Many readers might be too young to remember those days, but once upon a time you could get a soft drink out of a vending machine for a nickel or a dime. You could play five songs for a quarter in a juke box. You could wash and dry four loads of clothes for a buck’s worth of change. And we didn’t have credit cards in our wallets. If you pulled out a dollar bill or a five spot, you were buying a full bag of groceries. Life was simpler then.
But, Cokes went to a quarter and then fifty cents. We still could stuff a couple of coins in the slot and quench our thirst, but it cost a bit more. The news-paper box in the corner took a quarter for the daily edition, but you had to plan ahead before you went out to get the Sunday edition. It was the budget version of a spaghetti western, “A Fistful of Quarters” and next year, “For a Few Quarters More.”
Living in Europe and traveling a lot in my job I was always faced with currency problems. Italy this week, Greece and Turkey the next. Last week it was Denmark and Belgium. I lived in Germany and Spain, but dealt in dollars when on base. Eventually I had a cigar box in my lower left desk drawer filled with envelopes of left-over coins and bills from around the continent. Converting to dollars in my head, particularly after a hard night of being entertained by some NATO allies was a futile exercise. Eventually you simply give up and put all of the local currency on the table and let the waiter take what he needs. You are never sure whether you got a bargain or not when you buy anything. Just consider all that funny money as “fafoofniks” and shove it across the bar.
The Europeans have pretty much solved the problem. They’ve unified their currency and without much objection everyone is on the same standard. No more exchange issues and interestingly, no One Euro denomination bill. Why can’t we get that smart? Check out all of the other countries that have figured it out.
Maybe This Time?
When I first visited Las Vegas they didn’t have a one dollar chip. They had real silver dollars. They were big and heavy and impractical to carry in any quantity, but they felt good in your hand and people saved them for their grand-children. Then one day, they got pulled off the tables and within a couple of months they were all out of circulation.

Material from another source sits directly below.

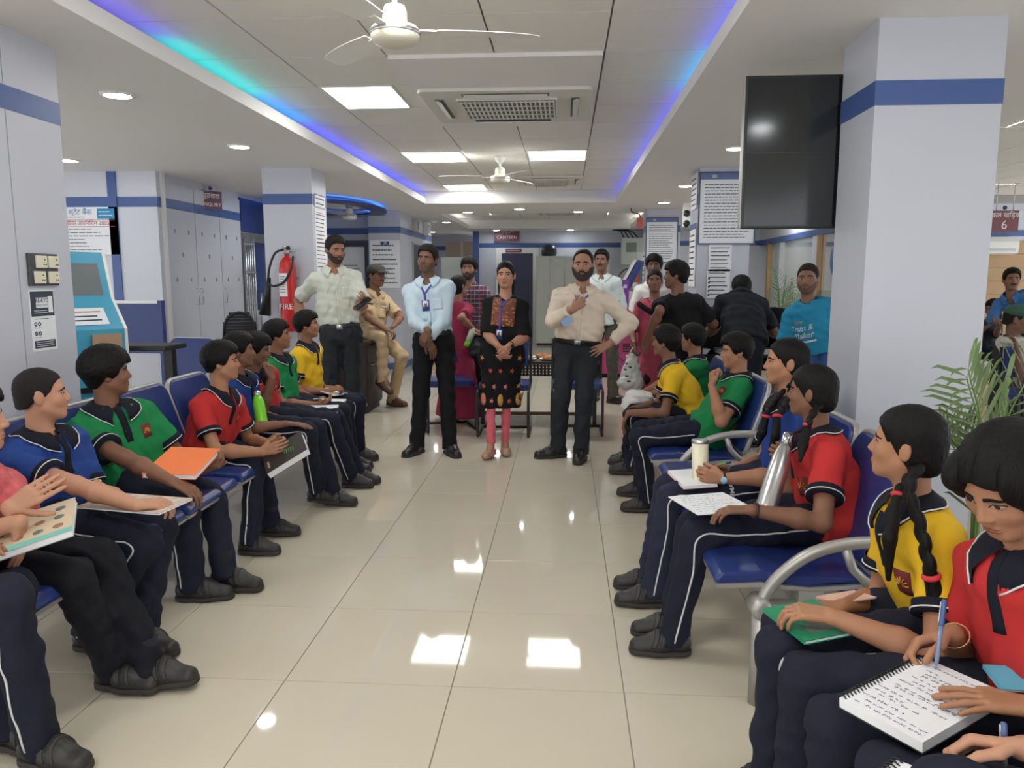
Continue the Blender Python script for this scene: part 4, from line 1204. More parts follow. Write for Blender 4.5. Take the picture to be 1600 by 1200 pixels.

Now it takes six or seven quarters to buy that Coke. Ever seen a cigarette vending machine? Round up six or seven bucks worth of quarters to buy a pack. Admittedly most folks don’t, but that’s what it takes. Hit up one of those mega-dispenser machines for sandwiches, candy-bars and other goodies and you’ll be stuffing limp paper into a slot that spits it back a dozen times before you get anything. When will we have Viagra for currency?
Why then are we too stupid to accept the dollar coin? Susan B. Anthony came and went with people griping that it looked too much like a quarter. Sacajawea added gold color and octagon relief carving so idiots could distinguish by sight and feel. Still no luck with adaptation. Now we’ve got multiple issue president dollar coins and a good economic reason for converting. Will this be the time?
I doubt it. The idea of kicking out a new president coin every couple of months makes the whole business into a collector thing rather than real money. Pick one guy and make a gazillion coins with his head on them. Jefferson did OK on quarters and Lincoln isn’t going anywhere on the penny. How about the Millard Fillmore dollar? I’d be happy to spend Teddy Roosevelts every day.
Then, recognize that the only way the fools are going to figure out how to deal with the buck coin is to force them. Take away the dollar bill. Period, end of an era. No more printed paper dollar bill. Get over it. It’s gone. Here’s a fistful of Teddys.
Not gonna happen. But maybe some day.